Transform Partitioning

In Ascend, each Transform can adopt one of three previously discussed strategies to process your data set. The strategy you select will influence not only the number of output partitions but also which input partitions are considered to compute an output partition.

Transform Partitioning Strategies

Transforms use one of three strategies: full reduction, mapping, or timestamp partitioning. You've encountered these before with Read Connector partitioning strategies and there's not much difference in behavior.

  • Full Reduction: This strategy amalgamates all input partitions into a single output partition, processed in one Spark task. It's always limited to producing one output partition. Any modification in the input triggers a complete reprocessing of the transform with all input partitions.
  • Mapping: Here, each input partition is processed individually, with each resulting in a corresponding output partition. This "one-to-one" approach means the number of output partitions mirrors the number of input partitions. Only the input partitions that have undergone changes are processed.
  • Timestamp Partition: Ascend segments input partitions based on a date/time column, processing each time-specific segment individually. This approach is adept at handling late-arriving data, with output partitions corresponding to each timestamp granule. Changes in input partitions prompt a review of relevant timestamp partitions, ensuring all pertinent records are processed.

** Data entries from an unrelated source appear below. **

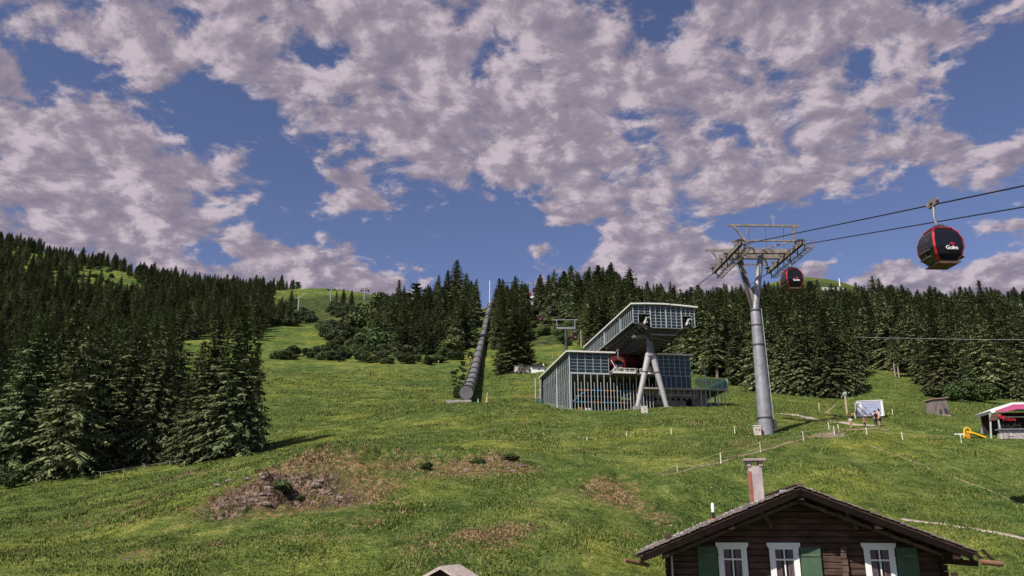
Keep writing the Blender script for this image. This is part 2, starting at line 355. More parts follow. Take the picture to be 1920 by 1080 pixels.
def ground_mat():
    m = bpy.data.materials.new('alpine_turf'); m.use_nodes = True; nt = m.node_tree; b = nt.nodes['Principled BSDF']
    tc = nt.nodes.new('ShaderNodeTexCoord'); O = tc.outputs['Object']
    at_ = nt.nodes.new('ShaderNodeVertexColor'); at_.layer_name = 'cover'
    sp = nt.nodes.new('ShaderNodeSeparateColor'); nt.links.new(at_.outputs[0], sp.inputs[0])
    dry, rock, dirt = sp.outputs; lush = at_.outputs['Alpha']
    n1 = noise(nt, O, .07, 5, .6); n2 = noise(nt, O, .55, 6, .65, .3); n3 = noise(nt, O, 2.6, 6, .7); n4 = noise(nt, O, 9.0, 3, .7)
    g = ramp(nt, math_(nt, 'ADD', math_(nt, 'MULTIPLY', n2, .4), math_(nt, 'ADD', math_(nt, 'MULTIPLY', n3, .35), math_(nt, 'MULTIPLY', noise(nt, O, .17, 6, .68, .5), .25))), [(.37, (.016, .026, .006)), (.45, (.062, .094, .019)), (.53, (.125, .165, .038)), (.62, (.26, .275, .085))])
    big = ramp(nt, n1, [(.38, (.62, .76, .70)), (.50, (1, 1, 1)), (.62, (1.45, 1.25, 1.0))])
    g = mix(nt, 1.0, g, big, 'MULTIPLY')
    fine = ramp(nt, n4, [(.35, (.38, .42, .42)), (.5, (1, 1, 1)), (.66, (1.6, 1.5, 1.35))])
    g = mix(nt, 1.0, g, fine, 'MULTIPLY')
    dcol = ramp(nt, n3, [(.38, (.03, .022, .010)), (.48, (.11, .072, .036)), (.60, (.32, .20, .11))])
    dm = math_(nt, 'ADD', dry, math_(nt, 'MULTIPLY', math_(nt, 'SUBTRACT', n2, .5), 2.2))
    dm = math_(nt, 'ADD', dm, math_(nt, 'MULTIPLY', math_(nt, 'SUBTRACT', n3, .5), 2.8))
    mr = nt.nodes.new('ShaderNodeMapRange'); mr.inputs[1].default_value = .5; mr.inputs[2].default_value = 1.0; nt.links.new(dm, mr.inputs[0])
    g = mix(nt, math_(nt, 'MULTIPLY', mr.outputs[0], .85), g, dcol)
    lcol = ramp(nt, math_(nt, 'ADD', math_(nt, 'MULTIPLY', noise(nt, O, .35, 5, .7), .6), math_(nt, 'MULTIPLY', n2, .4)), [(.42, (.014, .024, .008)), (.5, (.045, .065, .018)), (.58, (.10, .11, .035))])
    lm = nt.nodes.new('ShaderNodeMapRange'); lm.inputs[1].default_value = .35; lm.inputs[2].default_value = .6
    nt.links.new(math_(nt, 'ADD', lush, math_(nt, 'MULTIPLY', math_(nt, 'SUBTRACT', n1, .5), 1.2)), lm.inputs[0])
    g = mix(nt, lm.outputs[0], g, lcol)
    rn = noise(nt, O, 3.2, 8, .72, .4)
    rcol = ramp(nt, rn, [(.40, (.016, .013, .010)), (.48, (.08, .056, .038)), (.56, (.20, .135, .095)), (.70, (.34, .26, .20))])
    rm = nt.nodes.new('ShaderNodeMapRange'); rm.inputs[1].default_value = .55; rm.inputs[2].default_value = .68
    nt.links.new(math_(nt, 'ADD', rock, math_(nt, 'MULTIPLY', math_(nt, 'SUBTRACT', n3, .5), 4.0)), rm.inputs[0])
    g = mix(nt, rm.outputs[0], g, rcol)
    em = nt.nodes.new('ShaderNodeMapRange'); em.inputs[1].default_value = .4; em.inputs[2].default_value = .6
    nt.links.new(math_(nt, 'ADD', dirt, math_(nt, 'MULTIPLY', math_(nt, 'SUBTRACT', n3, .5), .8)), em.inputs[0])
    g = mix(nt, em.outputs[0], g, ramp(nt, n4, [(.3, (.16, .12, .09)), (.7, (.34, .28, .23))]))
    nt.links.new(g, b.inputs['Base Color']); b.inputs['Roughness'].default_value = .95; b.inputs['Specular IOR Level'].default_value = .1
    hh = math_(nt, 'ADD', math_(nt, 'MULTIPLY', n2, .8), math_(nt, 'ADD', math_(nt, 'MULTIPLY', n3, .35), math_(nt, 'MULTIPLY', n4, .10)))
    bp = nt.nodes.new('ShaderNodeBump'); bp.inputs['Strength'].default_value = .9; bp.inputs['Distance'].default_value = .55
    nt.links.new(hh, bp.inputs['Height']); nt.links.new(bp.outputs[0], b.inputs['Normal'])
    return m
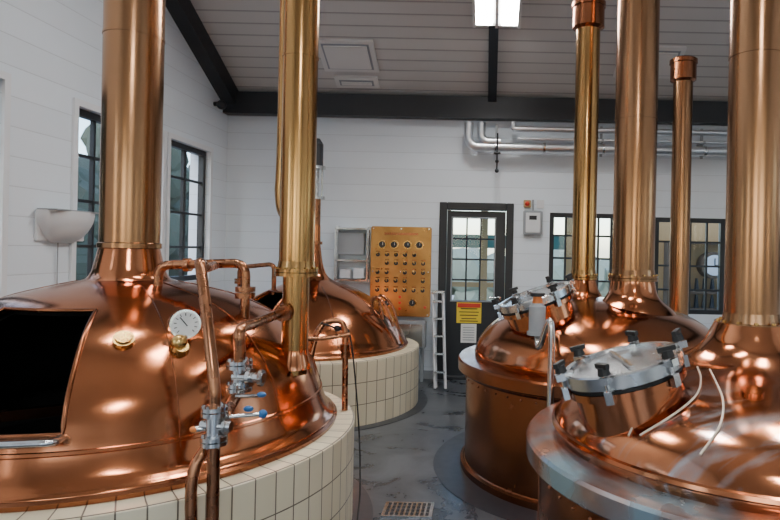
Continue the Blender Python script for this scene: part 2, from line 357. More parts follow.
box('baseboard_back',((XL-.62)/2,YB-.01,.05),(-.62-XL,.02,.1),M['gry']); box('baseboard_back_right',((XR+.28)/2,YB-.01,.05),(XR-.28,.02,.1),M['gry'])
# ------------------------------------------------------------------ wall fittings
e=root('wall_sconce',(XL,4.48,1.7))
bm=bmesh.new(); n1=20; n2=8; rings=[]
for j in range(n2+1):
    t=j/n2; z=1.80-.235*t; k=math.cos(t*pi/2)**.55 if t<1 else .12
    ring=[]
    for i in range(n1+1):
        a=pi*i/n1; ring.append(bm.verts.new((XL+.02+max(.0,math.sin(a))**.6*.15*k,4.48-math.cos(a)*.26*(.35+.65*k),z)))
    rings.append(ring)
for a,b_ in zip(rings,rings[1:]):
    for i in range(n1): bm.faces.new((a[i],a[i+1],b_[i+1],b_[i]))
bm.faces.new(rings[-1]); bm.faces.new([v for v in rings[0]])
finish('bowl',bm,M['wht'],e,sharp=1.0)
box('backplate',(XL+.011,4.48,1.68),(.02,.5,.2),M['wht'],e,bevel=.005); box('rim',(XL+.09,4.48,1.803),(.15,.50,.012),M['gry'],e,bevel=.004)
tube('cord',[(XL+.015,4.45,1.58),(XL+.015,4.45,1.3),(XL+.015,4.46,1.1)],.004,M['gry'],e)
e=root('security_camera',(XL,6.95,3.2)); cyls('mount',[((XL,6.93,3.2),(XL+.06,6.93,3.2),.025)],M['blk'],e); spheres('dome',[((XL+.09,6.92,3.19),.055)],M['blk'],e)
e=root('steel_pipe_run',(2,YB,2.9))
y1=YB-.2; y2=YB-.2
tube('pipe_lower',[(-.28,y1,3.08),(-.28,y1,2.80),(4.65,y1,2.80)],.055,M['galv'],e,bend=.13,seg=20)
tube('pipe_mid',[(-.13,y1-.02,3.08),(-.13,y1-.02,2.86),(.1,y1-.02,2.86)],.05,M['galv'],e,bend=.1,seg=20)
tube('pipe_upper',[(.24,y2,3.1),(.24,y2,3.02),(4.65,y2,3.02)],.034,M['galv'],e,bend=.07,seg=16)
tube('pipe_second',[(.3,y1-.02,2.90),(4.65,y1-.02,2.90)],.018,M['galv'],e,smooth=False)
boxes('brackets',[((x,YB-.12,2.9),(.03,.24,.03)) for x in (.05,1.3,2.5,3.7)]+[((x,y1+.07,2.9),(.03,.02,.36)) for x in (.05,1.3,2.5,3.7)],M['gry'],e)
cyls('clamps',[((x,y1,2.80),(x+.03,y1,2.80),.062) for x in (.03,.6,1.3,1.9,2.5,3.7)],M['steel'],e)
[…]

Advanced Partition Handling and Multiple Inputs

Advanced manipulation of input partitions includes metadata augmentation, partition filtering based on specific conditions, and union operations to combine partitions from different components. S

  • Metadata Integration: Ascend enables the enrichment of input partition records with selected metadata fields like Ascend URL, Created At, and/or Upload At. This feature facilitates a deeper understanding of data provenance and temporal context.

  • Partition Filters: This powerful tool filters input partitions based on specific conditions, preserving data incrementality and pipeline efficiency. It supports both static filtering for single inputs and dynamic filtering for scenarios involving multiple inputs, ensuring that only relevant partitions trigger data processing.

  • Union All and Incremental Processing with Multiple Inputs: Ascend provides the capability to merge partitions from various inputs, a strategy that shines in multi-source data integration scenarios. When dealing with multiple inputs, the default behavior treats every additional input beyond the primary as a full dataset. However, Ascend's advanced partition handling allows for defining specific relationships between partitions of different inputs, maintaining pipeline incrementality and ensuring data integrity through accurate joins.

Partitioning with Multiple Inputs

The partitioning strategy you choose primarily affects input[0] (your primary input), which serves as your main data source. By default, any additional inputs you incorporate into the component are processed as a full dataset, known as a full reduction.

Should any part of these additional inputs change—for instance, input[1]—Ascend triggers a reprocessing of all parts of input[0]. This method ensures your data joins are accurate, safeguarding data integrity. However, it means that, by default, your pipeline doesn't process data incrementally.

But there's flexibility. If your operational logic permits—for example, if only a specific segment of input[0] needs to interact with certain segments of input[1]—Ascend offers advanced partition handling. You can define these precise relationships, enabling you to keep your pipeline both incremental and your data integrity intact.


Let’s say you have an existing encyclopedia (your primary input) and a collection of supplementary articles from a second collection you’d like to include (your secondary input).

By default, incorporating new articles requires revisiting and possibly revising the entire main collection, a time-consuming process ensuring everything aligns but hindering quick updates.

However, you can specify which articles need updating based on changes in supplementary articles, selectively revising only relevant sections of your encyclopedia. This approach keeps your work current without overhauling the entire collection for every small addition or change.

Here’s how you could do that:

Metadata Integration: Tag articles with details about their origin and history, enriching the reader's understanding.

Partition Filters: Selectively include articles based on specific criteria, ensuring only the most relevant information is featured.

Union All and Incremental Processing: Merge relevant articles from the encyclopedia and collection of articles to update sections without redoing the whole volume.

Execution Parallelism and Strategy Selection

Regardless of the chosen strategy, Transforms execute in parallel across numerous compute resources. This parallelism is an extension of Spark's inherent capabilities, adding a layer of efficiency and flexibility in data processing. When setting up your transform in PySpark or SnowPark, you'll specify the partitioning strategy, with options for advanced settings enhancing your control over the process.